■ **YOUR INSTRUCTIONS**
Write out every line of the material as it stands, apart from the pictures.

■ **COLLECTED MATERIAL**

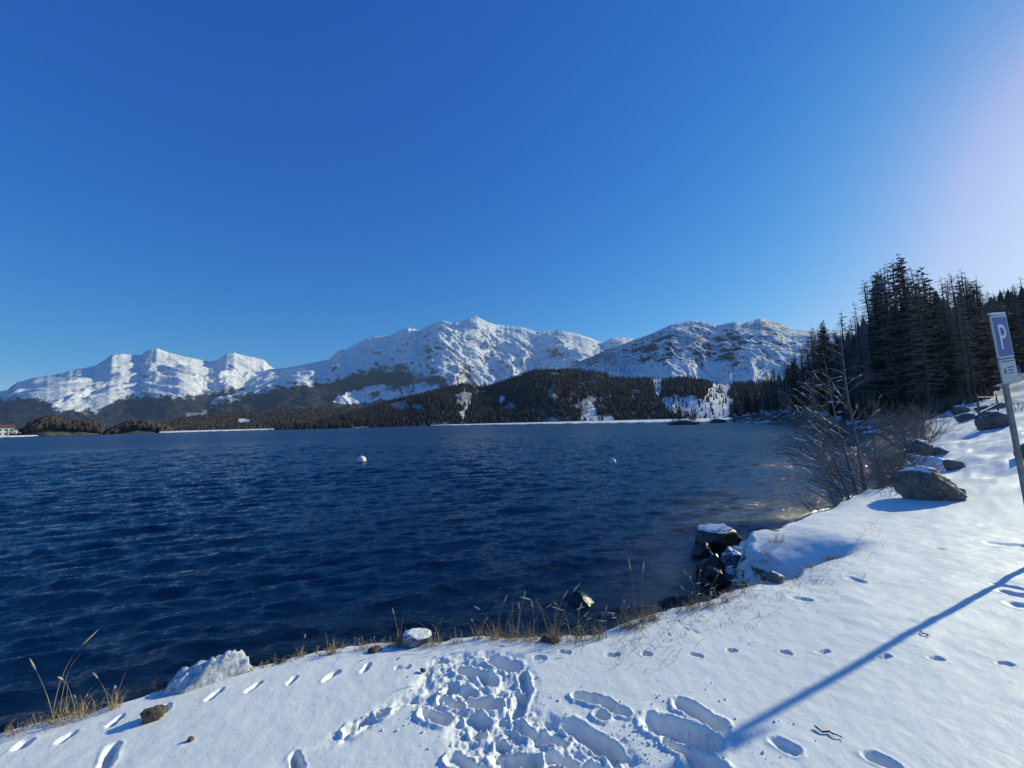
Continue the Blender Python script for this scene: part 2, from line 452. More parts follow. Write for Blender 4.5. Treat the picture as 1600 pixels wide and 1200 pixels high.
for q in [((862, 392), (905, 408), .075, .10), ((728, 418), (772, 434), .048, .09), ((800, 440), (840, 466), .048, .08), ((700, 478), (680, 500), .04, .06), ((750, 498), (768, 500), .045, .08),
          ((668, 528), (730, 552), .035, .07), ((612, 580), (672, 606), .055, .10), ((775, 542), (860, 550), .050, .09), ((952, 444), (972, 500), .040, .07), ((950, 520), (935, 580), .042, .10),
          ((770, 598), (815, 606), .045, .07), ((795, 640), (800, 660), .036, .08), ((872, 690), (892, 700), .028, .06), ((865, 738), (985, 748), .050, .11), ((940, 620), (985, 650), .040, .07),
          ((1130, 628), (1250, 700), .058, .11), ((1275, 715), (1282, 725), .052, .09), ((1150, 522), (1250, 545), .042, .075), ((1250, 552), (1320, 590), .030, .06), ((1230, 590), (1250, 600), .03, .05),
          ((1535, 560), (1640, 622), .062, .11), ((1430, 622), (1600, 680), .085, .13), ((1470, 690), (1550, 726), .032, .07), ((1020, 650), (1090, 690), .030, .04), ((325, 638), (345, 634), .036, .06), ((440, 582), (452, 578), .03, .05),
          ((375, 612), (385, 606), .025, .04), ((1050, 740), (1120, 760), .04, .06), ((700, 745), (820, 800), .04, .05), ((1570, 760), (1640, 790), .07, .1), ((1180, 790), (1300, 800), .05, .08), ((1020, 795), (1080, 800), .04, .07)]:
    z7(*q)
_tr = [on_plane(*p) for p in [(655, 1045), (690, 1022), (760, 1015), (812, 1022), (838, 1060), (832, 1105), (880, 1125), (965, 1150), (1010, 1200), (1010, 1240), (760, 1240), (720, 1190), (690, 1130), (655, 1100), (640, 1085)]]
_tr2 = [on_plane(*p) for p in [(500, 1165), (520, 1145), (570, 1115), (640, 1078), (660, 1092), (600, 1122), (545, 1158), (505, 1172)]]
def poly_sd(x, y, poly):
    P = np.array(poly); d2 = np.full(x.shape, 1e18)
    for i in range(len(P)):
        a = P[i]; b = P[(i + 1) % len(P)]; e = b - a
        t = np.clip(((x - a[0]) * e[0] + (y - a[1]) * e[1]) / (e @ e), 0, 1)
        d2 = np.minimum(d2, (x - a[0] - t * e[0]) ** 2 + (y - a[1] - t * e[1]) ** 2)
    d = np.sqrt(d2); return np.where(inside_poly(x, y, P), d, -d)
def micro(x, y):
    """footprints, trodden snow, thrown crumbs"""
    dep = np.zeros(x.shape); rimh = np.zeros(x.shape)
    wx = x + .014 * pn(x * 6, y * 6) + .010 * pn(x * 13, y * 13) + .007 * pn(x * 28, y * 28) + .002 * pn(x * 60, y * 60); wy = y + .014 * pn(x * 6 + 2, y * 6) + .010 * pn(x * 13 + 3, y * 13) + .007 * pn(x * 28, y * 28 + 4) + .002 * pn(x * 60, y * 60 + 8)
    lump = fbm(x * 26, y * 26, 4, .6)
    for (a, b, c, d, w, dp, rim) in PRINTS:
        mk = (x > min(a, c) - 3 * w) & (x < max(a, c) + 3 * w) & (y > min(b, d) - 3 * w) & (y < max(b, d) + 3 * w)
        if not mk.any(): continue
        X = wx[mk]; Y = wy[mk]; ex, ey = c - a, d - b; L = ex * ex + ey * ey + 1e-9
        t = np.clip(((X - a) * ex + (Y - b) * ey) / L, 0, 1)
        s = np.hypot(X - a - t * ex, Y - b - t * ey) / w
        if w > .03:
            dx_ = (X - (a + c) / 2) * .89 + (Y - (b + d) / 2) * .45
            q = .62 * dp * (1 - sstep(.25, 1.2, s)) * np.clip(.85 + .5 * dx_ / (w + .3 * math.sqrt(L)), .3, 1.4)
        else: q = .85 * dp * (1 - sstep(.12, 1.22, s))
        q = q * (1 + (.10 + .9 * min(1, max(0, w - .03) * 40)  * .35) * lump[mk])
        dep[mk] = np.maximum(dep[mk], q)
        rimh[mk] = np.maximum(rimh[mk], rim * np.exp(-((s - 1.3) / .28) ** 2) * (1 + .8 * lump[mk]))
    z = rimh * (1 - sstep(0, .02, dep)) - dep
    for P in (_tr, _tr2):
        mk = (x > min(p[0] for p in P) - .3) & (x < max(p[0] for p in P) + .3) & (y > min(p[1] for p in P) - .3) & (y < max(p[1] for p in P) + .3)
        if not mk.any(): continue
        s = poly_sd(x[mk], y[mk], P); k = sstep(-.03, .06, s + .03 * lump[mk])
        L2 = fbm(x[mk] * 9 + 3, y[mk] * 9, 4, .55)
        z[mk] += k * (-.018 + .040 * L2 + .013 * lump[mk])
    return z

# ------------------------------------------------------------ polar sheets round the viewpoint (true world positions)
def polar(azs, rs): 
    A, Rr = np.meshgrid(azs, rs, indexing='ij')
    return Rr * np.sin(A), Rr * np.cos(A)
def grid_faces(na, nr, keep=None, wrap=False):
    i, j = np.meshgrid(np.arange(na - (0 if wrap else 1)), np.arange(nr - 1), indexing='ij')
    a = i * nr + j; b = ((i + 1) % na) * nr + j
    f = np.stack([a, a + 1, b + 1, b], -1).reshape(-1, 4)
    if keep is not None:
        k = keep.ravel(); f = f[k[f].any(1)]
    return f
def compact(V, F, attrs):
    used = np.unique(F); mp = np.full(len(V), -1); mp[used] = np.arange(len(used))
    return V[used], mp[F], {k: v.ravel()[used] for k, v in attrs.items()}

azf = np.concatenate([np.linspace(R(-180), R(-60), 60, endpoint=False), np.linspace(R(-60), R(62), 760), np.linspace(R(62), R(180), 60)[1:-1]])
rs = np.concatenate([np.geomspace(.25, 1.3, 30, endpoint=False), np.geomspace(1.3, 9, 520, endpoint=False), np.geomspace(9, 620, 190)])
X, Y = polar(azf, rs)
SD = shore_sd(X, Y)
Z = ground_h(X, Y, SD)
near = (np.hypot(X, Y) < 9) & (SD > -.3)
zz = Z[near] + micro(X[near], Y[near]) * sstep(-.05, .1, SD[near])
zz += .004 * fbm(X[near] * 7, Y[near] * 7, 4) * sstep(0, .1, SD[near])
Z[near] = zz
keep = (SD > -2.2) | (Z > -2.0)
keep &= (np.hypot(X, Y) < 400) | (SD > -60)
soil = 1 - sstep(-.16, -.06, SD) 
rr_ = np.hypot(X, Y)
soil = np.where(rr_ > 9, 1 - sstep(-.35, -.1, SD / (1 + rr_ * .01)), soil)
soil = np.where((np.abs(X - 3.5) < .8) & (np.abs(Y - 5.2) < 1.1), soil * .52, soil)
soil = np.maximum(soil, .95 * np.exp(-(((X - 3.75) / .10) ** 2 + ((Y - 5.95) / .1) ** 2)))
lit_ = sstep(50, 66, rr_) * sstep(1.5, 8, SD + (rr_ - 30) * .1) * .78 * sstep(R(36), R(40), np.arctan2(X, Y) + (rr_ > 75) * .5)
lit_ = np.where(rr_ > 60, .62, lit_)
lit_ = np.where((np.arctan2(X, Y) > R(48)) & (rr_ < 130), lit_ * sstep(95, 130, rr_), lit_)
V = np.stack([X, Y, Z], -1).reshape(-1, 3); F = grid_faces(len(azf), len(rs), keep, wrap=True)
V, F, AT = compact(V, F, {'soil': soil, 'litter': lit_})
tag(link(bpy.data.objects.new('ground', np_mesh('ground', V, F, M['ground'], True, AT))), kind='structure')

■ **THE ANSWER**
Continue the Blender Python script for this scene: part 2, from line 452. More parts follow. Write for Blender 4.5. Treat the picture as 1600 pixels wide and 1200 pixels high.
for q in [((862, 392), (905, 408), .075, .10), ((728, 418), (772, 434), .048, .09), ((800, 440), (840, 466), .048, .08), ((700, 478), (680, 500), .04, .06), ((750, 498), (768, 500), .045, .08),
          ((668, 528), (730, 552), .035, .07), ((612, 580), (672, 606), .055, .10), ((775, 542), (860, 550), .050, .09), ((952, 444), (972, 500), .040, .07), ((950, 520), (935, 580), .042, .10),
          ((770, 598), (815, 606), .045, .07), ((795, 640), (800, 660), .036, .08), ((872, 690), (892, 700), .028, .06), ((865, 738), (985, 748), .050, .11), ((940, 620), (985, 650), .040, .07),
          ((1130, 628), (1250, 700), .058, .11), ((1275, 715), (1282, 725), .052, .09), ((1150, 522), (1250, 545), .042, .075), ((1250, 552), (1320, 590), .030, .06), ((1230, 590), (1250, 600), .03, .05),
          ((1535, 560), (1640, 622), .062, .11), ((1430, 622), (1600, 680), .085, .13), ((1470, 690), (1550, 726), .032, .07), ((1020, 650), (1090, 690), .030, .04), ((325, 638), (345, 634), .036, .06), ((440, 582), (452, 578), .03, .05),
          ((375, 612), (385, 606), .025, .04), ((1050, 740), (1120, 760), .04, .06), ((700, 745), (820, 800), .04, .05), ((1570, 760), (1640, 790), .07, .1), ((1180, 790), (1300, 800), .05, .08), ((1020, 795), (1080, 800), .04, .07)]:
    z7(*q)
_tr = [on_plane(*p) for p in [(655, 1045), (690, 1022), (760, 1015), (812, 1022), (838, 1060), (832, 1105), (880, 1125), (965, 1150), (1010, 1200), (1010, 1240), (760, 1240), (720, 1190), (690, 1130), (655, 1100), (640, 1085)]]
_tr2 = [on_plane(*p) for p in [(500, 1165), (520, 1145), (570, 1115), (640, 1078), (660, 1092), (600, 1122), (545, 1158), (505, 1172)]]
def poly_sd(x, y, poly):
    P = np.array(poly); d2 = np.full(x.shape, 1e18)
    for i in range(len(P)):
        a = P[i]; b = P[(i + 1) % len(P)]; e = b - a
        t = np.clip(((x - a[0]) * e[0] + (y - a[1]) * e[1]) / (e @ e), 0, 1)
        d2 = np.minimum(d2, (x - a[0] - t * e[0]) ** 2 + (y - a[1] - t * e[1]) ** 2)
    d = np.sqrt(d2); return np.where(inside_poly(x, y, P), d, -d)
def micro(x, y):
    """footprints, trodden snow, thrown crumbs"""
    dep = np.zeros(x.shape); rimh = np.zeros(x.shape)
    wx = x + .014 * pn(x * 6, y * 6) + .010 * pn(x * 13, y * 13) + .007 * pn(x * 28, y * 28) + .002 * pn(x * 60, y * 60); wy = y + .014 * pn(x * 6 + 2, y * 6) + .010 * pn(x * 13 + 3, y * 13) + .007 * pn(x * 28, y * 28 + 4) + .002 * pn(x * 60, y * 60 + 8)
    lump = fbm(x * 26, y * 26, 4, .6)
    for (a, b, c, d, w, dp, rim) in PRINTS:
        mk = (x > min(a, c) - 3 * w) & (x < max(a, c) + 3 * w) & (y > min(b, d) - 3 * w) & (y < max(b, d) + 3 * w)
        if not mk.any(): continue
        X = wx[mk]; Y = wy[mk]; ex, ey = c - a, d - b; L = ex * ex + ey * ey + 1e-9
        t = np.clip(((X - a) * ex + (Y - b) * ey) / L, 0, 1)
        s = np.hypot(X - a - t * ex, Y - b - t * ey) / w
        if w > .03:
            dx_ = (X - (a + c) / 2) * .89 + (Y - (b + d) / 2) * .45
            q = .62 * dp * (1 - sstep(.25, 1.2, s)) * np.clip(.85 + .5 * dx_ / (w + .3 * math.sqrt(L)), .3, 1.4)
        else: q = .85 * dp * (1 - sstep(.12, 1.22, s))
        q = q * (1 + (.10 + .9 * min(1, max(0, w - .03) * 40)  * .35) * lump[mk])
        dep[mk] = np.maximum(dep[mk], q)
        rimh[mk] = np.maximum(rimh[mk], rim * np.exp(-((s - 1.3) / .28) ** 2) * (1 + .8 * lump[mk]))
    z = rimh * (1 - sstep(0, .02, dep)) - dep
    for P in (_tr, _tr2):
        mk = (x > min(p[0] for p in P) - .3) & (x < max(p[0] for p in P) + .3) & (y > min(p[1] for p in P) - .3) & (y < max(p[1] for p in P) + .3)
        if not mk.any(): continue
        s = poly_sd(x[mk], y[mk], P); k = sstep(-.03, .06, s + .03 * lump[mk])
        L2 = fbm(x[mk] * 9 + 3, y[mk] * 9, 4, .55)
        z[mk] += k * (-.018 + .040 * L2 + .013 * lump[mk])
    return z

# ------------------------------------------------------------ polar sheets round the viewpoint (true world positions)
def polar(azs, rs): 
    A, Rr = np.meshgrid(azs, rs, indexing='ij')
    return Rr * np.sin(A), Rr * np.cos(A)
def grid_faces(na, nr, keep=None, wrap=False):
    i, j = np.meshgrid(np.arange(na - (0 if wrap else 1)), np.arange(nr - 1), indexing='ij')
    a = i * nr + j; b = ((i + 1) % na) * nr + j
    f = np.stack([a, a + 1, b + 1, b], -1).reshape(-1, 4)
    if keep is not None:
        k = keep.ravel(); f = f[k[f].any(1)]
    return f
def compact(V, F, attrs):
    used = np.unique(F); mp = np.full(len(V), -1); mp[used] = np.arange(len(used))
    return V[used], mp[F], {k: v.ravel()[used] for k, v in attrs.items()}

azf = np.concatenate([np.linspace(R(-180), R(-60), 60, endpoint=False), np.linspace(R(-60), R(62), 760), np.linspace(R(62), R(180), 60)[1:-1]])
rs = np.concatenate([np.geomspace(.25, 1.3, 30, endpoint=False), np.geomspace(1.3, 9, 520, endpoint=False), np.geomspace(9, 620, 190)])
X, Y = polar(azf, rs)
SD = shore_sd(X, Y)
Z = ground_h(X, Y, SD)
near = (np.hypot(X, Y) < 9) & (SD > -.3)
zz = Z[near] + micro(X[near], Y[near]) * sstep(-.05, .1, SD[near])
zz += .004 * fbm(X[near] * 7, Y[near] * 7, 4) * sstep(0, .1, SD[near])
Z[near] = zz
keep = (SD > -2.2) | (Z > -2.0)
keep &= (np.hypot(X, Y) < 400) | (SD > -60)
soil = 1 - sstep(-.16, -.06, SD) 
rr_ = np.hypot(X, Y)
soil = np.where(rr_ > 9, 1 - sstep(-.35, -.1, SD / (1 + rr_ * .01)), soil)
soil = np.where((np.abs(X - 3.5) < .8) & (np.abs(Y - 5.2) < 1.1), soil * .52, soil)
soil = np.maximum(soil, .95 * np.exp(-(((X - 3.75) / .10) ** 2 + ((Y - 5.95) / .1) ** 2)))
lit_ = sstep(50, 66, rr_) * sstep(1.5, 8, SD + (rr_ - 30) * .1) * .78 * sstep(R(36), R(40), np.arctan2(X, Y) + (rr_ > 75) * .5)
lit_ = np.where(rr_ > 60, .62, lit_)
lit_ = np.where((np.arctan2(X, Y) > R(48)) & (rr_ < 130), lit_ * sstep(95, 130, rr_), lit_)
V = np.stack([X, Y, Z], -1).reshape(-1, 3); F = grid_faces(len(azf), len(rs), keep, wrap=True)
V, F, AT = compact(V, F, {'soil': soil, 'litter': lit_})
tag(link(bpy.data.objects.new('ground', np_mesh('ground', V, F, M['ground'], True, AT))), kind='structure')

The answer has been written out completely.